***** EXERCISE MATERIALS
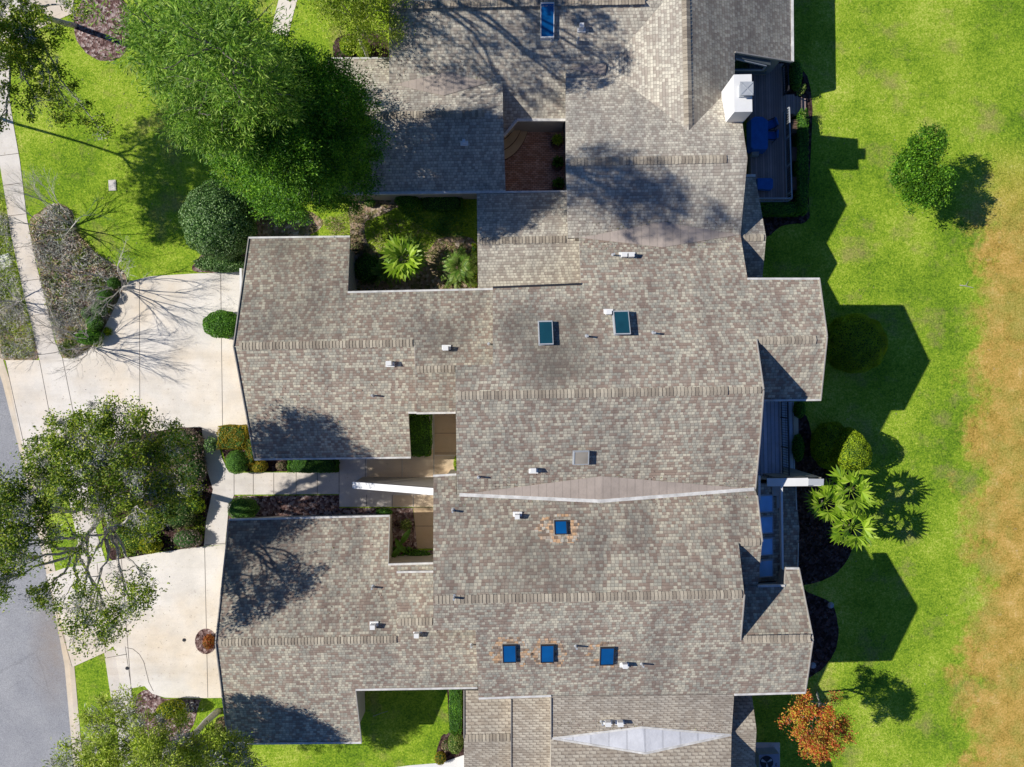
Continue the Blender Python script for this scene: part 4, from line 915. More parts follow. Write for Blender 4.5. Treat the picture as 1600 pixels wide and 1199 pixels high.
# ================================================================== PLANTS
def quads(P, D, N_, Ln, Wd, name, mat, parent=None, bend=0.0):
    n = len(P); D = D/np.linalg.norm(D, axis=1, keepdims=True)
    Sd = np.cross(D, N_); ln = np.linalg.norm(Sd, axis=1, keepdims=True); ln[ln < 1e-5] = 1; Sd /= ln
    Up = np.cross(Sd, D)
    Ln = np.broadcast_to(np.asarray(Ln, float), (n,))[:, None]; Wd = np.broadcast_to(np.asarray(Wd, float), (n,))[:, None]
    v = np.empty((n, 4, 3))
    v[:, 0] = P-D*Ln*.5; v[:, 1] = P+Sd*Wd*.5+Up*Ln*bend; v[:, 2] = P+D*Ln*.5-Up*Ln*bend; v[:, 3] = P-Sd*Wd*.5+Up*Ln*bend
    me = bpy.data.meshes.new(name); me.vertices.add(n*4); me.vertices.foreach_set('co', v.ravel())
    me.loops.add(n*4); me.loops.foreach_set('vertex_index', np.arange(n*4, dtype=np.int32))
    me.polygons.add(n); me.polygons.foreach_set('loop_start', np.arange(0, n*4, 4, dtype=np.int32)); me.polygons.foreach_set('loop_total', np.full(n, 4, dtype=np.int32))
    me.materials.append(mat); me.update(); me.validate()
    o = bpy.data.objects.new(name, me); COL.objects.link(o); return adopt(o, parent)
def unit(n, zbias=0.0):
    d = rng.normal(size=(n, 3)); d[:, 2] += zbias; return d/np.linalg.norm(d, axis=1, keepdims=True)
def clump_leaves(clumps, dens, sub=0.32, leaf=0.17, radial=0.0, flat=0.6, per=75):
    Ps = []; Ds = []
    for (c, r, w) in clumps:
        c = np.array(c, float); r = np.array(r if hasattr(r, '__len__') else (r, r, r*.75), float)
        vol = r[0]*r[1]; n = int(dens*vol*w)
        k = max(4, int(n/per)); d = unit(k, 0.35); rad = rng.uniform(0.35, 1.0, (k, 1))**0.55
        sc_ = c+d*r*rad*rng.uniform(.8, 1.12, (k, 1))
        size = rng.uniform(.55, 1.5, k)
        idx = rng.integers(0, k, n)
        off = rng.normal(size=(n, 3))*np.array([sub, sub, sub*.55])*size[idx][:, None]
        p = sc_[idx]+off; Ps.append(p)
        out = off/np.linalg.norm(off, axis=1, keepdims=True)+.35*(p-c)/np.linalg.norm(p-c, axis=1, keepdims=True)
        Ds.append(unit(n)+out*radial)
    P = np.vstack(Ps); D = np.vstack(Ds)
    P[:, 2] = np.maximum(P[:, 2], .05)
    N_ = unit(len(P), flat*3)
    return P, D, N_
def limb(mb, a, b, r0, r1, sag=0.0, n=6, seg=5, wob=0.12):
    a = Vector(a); b = Vector(b); L_ = (b-a).length; pts = []
    for i in range(seg+1):
        t = i/seg; p = a.lerp(b, t); p.z += math.sin(t*math.pi)*sag
        if 0 < i < seg: p += Vector([random.uniform(-1, 1)*wob*L_/seg for _ in range(3)])
        pts.append(p)
    mb.tube(pts, [r0+(r1-r0)*(i/seg) for i in range(seg+1)], n); return pts
def twigs(mb, a, d, ln, r, depth, spread=0.6, up=0.1, n=4, kids=(2, 3)):
    b = a+d*ln; mid = a.lerp(b, .5)+Vector([random.uniform(-1, 1)*ln*.06 for _ in range(3)])
    mb.tube([a, mid, b], [r, r*.8, r*.62], 5 if r > .03 else 3)
    if depth <= 0: return
    for _ in range(random.randint(*kids)):
        nd = (d+Vector([random.uniform(-1, 1)*spread for _ in range(3)])+Vector((0, 0, up))).normalized()
        twigs(mb, b if random.random() < .65 else mid, nd, ln*random.uniform(.6, .85), r*.6, depth-1, spread, up, n, kids)
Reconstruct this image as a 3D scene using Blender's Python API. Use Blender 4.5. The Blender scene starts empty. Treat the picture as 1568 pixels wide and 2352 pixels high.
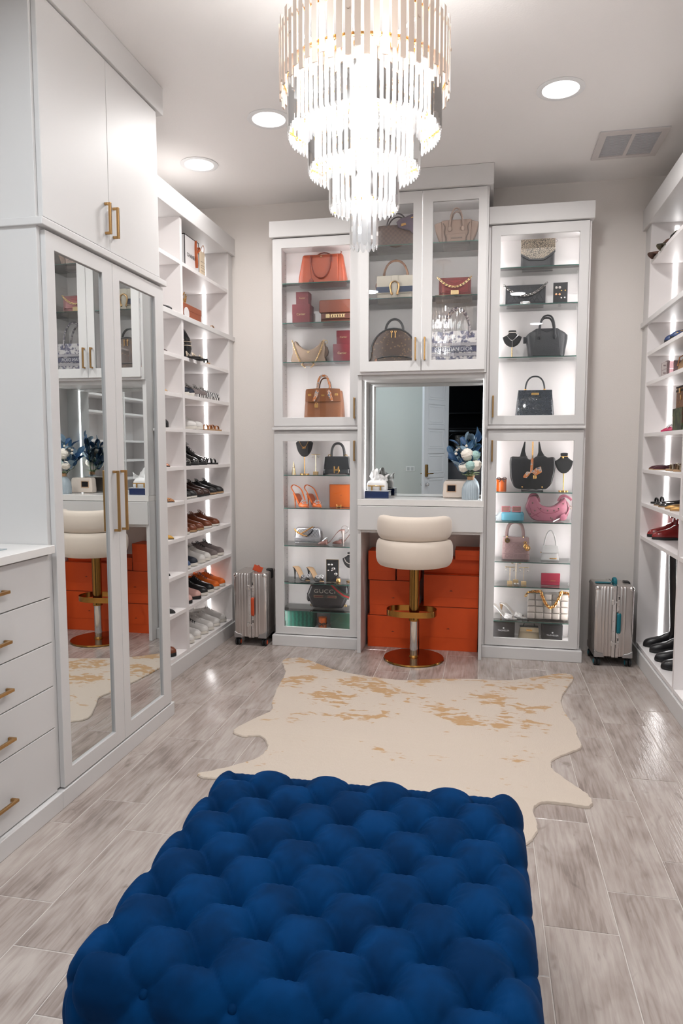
import bpy, math, random
from mathutils import Vector, Matrix, noise
from mathutils.geometry import tessellate_polygon
random.seed(7)
PI = math.pi
sin, cos = math.sin, math.cos
SC = bpy.context.scene
COL = SC.collection

# ------------------------------------------------------------------ camera, world, exposure
cam_d = bpy.data.cameras.new('camera')
cam = bpy.data.objects.new('camera', cam_d); COL.objects.link(cam)
cam_d.sensor_fit = 'VERTICAL'; cam_d.sensor_height = 36.0; cam_d.sensor_width = 24.0
cam_d.lens = 1614.64 / 2352 * 36.0
cam_d.clip_start = 0.05; cam_d.clip_end = 60
_r = Vector((0.97999776, 0.19900844, 0.00017852)); _u = Vector((-0.01798288, 0.08766152, 0.99598799)); _w = Vector((-0.19819437, 0.97606921, -0.08948684))
cam.matrix_world = Matrix(((_r.x, _u.x, -_w.x, 0), (_r.y, _u.y, -_w.y, 0), (_r.z, _u.z, -_w.z, 1.45), (0, 0, 0, 1)))
SC.camera = cam
SC.view_settings.view_transform = 'Standard'; SC.view_settings.look = 'None'
SC.view_settings.gamma = 1.0; SC.view_settings.use_curve_mapping = False
SC.view_settings.exposure = 0.33
wd = bpy.data.worlds.new('world'); SC.world = wd; wd.use_nodes = True
wd.node_tree.nodes['Background'].inputs[0].default_value = (0.8, 0.86, 1.0, 1); wd.node_tree.nodes['Background'].inputs[1].default_value = 0.06
SC.cycles.max_bounces = 10; SC.cycles.diffuse_bounces = 5; SC.cycles.glossy_bounces = 6
SC.cycles.transmission_bounces = 8; SC.cycles.transparent_max_bounces = 32
SC.cycles.sample_clamp_indirect = 6.0; SC.cycles.caustics_reflective = False; SC.cycles.caustics_refractive = False
POW_CAN = 15.0       # recessed can lights
POW_CHAND = 2.1      # each chandelier bulb
EM_STRIP = 10.0       # LED strips

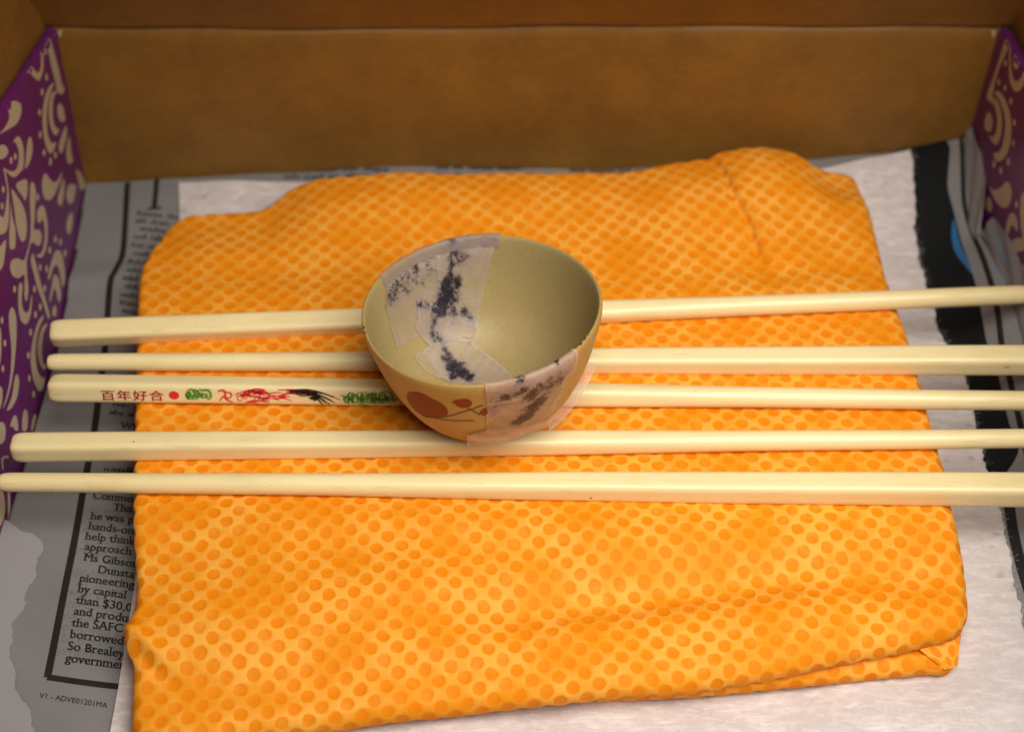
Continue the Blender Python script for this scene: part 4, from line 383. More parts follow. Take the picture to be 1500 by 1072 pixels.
def illegible(a, b, h, seed):
    """a line of print too blurred to read: short upright strokes in words"""
    r = random.Random(seed); a = np.array(a); b = np.array(b); L = np.hypot(*(b - a)); d = (b - a) / L; n = np.array([-d[1], d[0]]); S = Soup(); t = 0.0
    while t < L - 0.1:
        wl = r.uniform(0.25, 0.75); e = min(L, t + wl)
        while t < e:
            w = r.uniform(0.03, 0.06); hh = h * r.choice((0.6, 0.6, 0.65, 1.0)); p = a + d * t
            S.add([p, p + d * w, p + d * w + n * hh, p + n * hh], [(0, 1, 2, 3)])
            if r.random() < 0.6: S.add([p + n * h * 0.25, p + d * (w + 0.05) + n * h * 0.25, p + d * (w + 0.05) + n * h * 0.34, p + n * h * 0.34], [(0, 1, 2, 3)])
            t += w + r.uniform(0.03, 0.06)
        t += 0.12
    return S.arr(), S.f
for i, (a, b) in enumerate(D['LEFTTEXT']): printed('text_line', *illegible(a, b, 0.20, i), M['ink'], 0.018)
for i, (a, b) in enumerate(D['BACKTEXT']): printed('text_line', *illegible(a, b, 0.22, 40 + i), M['ink'], 0.018)
# crumpled edge that stands up beside the black band, and the part leaning on the purple wall
def flap(cols, name):
    c = [np.array(spline(q, 5, False)) for q in cols]; p = np.array([[a + (b - a) * t for t in np.linspace(0, 1, 8)] for a, b in zip(*c)])
    n, k = p.shape[:2]; p[..., 0] += 0.03 * np.sin(np.arange(n)[:, None] * 0.9 + np.arange(k)[None] * 1.1)
    mesh_obj(name, p.reshape(-1, 3), grid_faces(n, k), M['news'], news); return p
flap(([(13.16, 9.6, 1.75), (13.12, 8.4, 1.25), (13.10, 7.4, 0.75), (13.12, 6.4, 0.68)], [(13.34, 9.6, 2.25), (13.46, 8.6, 2.1), (13.50, 7.6, 1.75), (13.22, 6.5, 0.85)]), 'crumpled_edge')
fp = flap(([(13.30, 6.5, 0.80), (13.40, 5.0, 1.0), (13.45, 3.0, 1.1), (13.5, 0.0, 0.9)], [(13.52, 6.6, 1.35), (13.64, 5.2, 1.75), (13.68, 3.0, 1.75), (13.70, 0.0, 1.5)]), 'crumpled_edge')
q = fp[1:8, 2:5] + np.array([-0.012, 0, 0.012]); q[:, 0, 0] += 0.02 * np.sin(np.arange(7)); mesh_obj('blue_smear', q.reshape(-1, 3), grid_faces(7, 3), M['paleblue'], news)
tq = densify(np.array(D['TORN']), 0.09); tq += (rng.random(tq.shape) - 0.5) * 0.05 + 0.04 * np.sin(tq[:, ::-1] * 7)
tv, tf = fill(tq, 0.25, dens=False)
to = mesh_obj('torn_page', drape(tv, 0.03) + np.column_stack([np.zeros((len(tv), 2)), 0.02 * np.sin(tv[:, 1] * 1.3)]), tf, M['sheet'])
to['label'] = 'pale blank page with a torn edge lying over the newspaper, bottom left corner'; to['category'] = 'paper'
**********
Pull every line containing "Continue" from the material above.

# ANSWER IN FULL:
Continue the Blender Python script for this scene: part 4, from line 915. More parts follow. Write for Blender 4.5. Treat the picture as 1600 pixels wide and 1199 pixels high.
Continue the Blender Python script for this scene: part 4, from line 383. More parts follow. Take the picture to be 1500 by 1072 pixels.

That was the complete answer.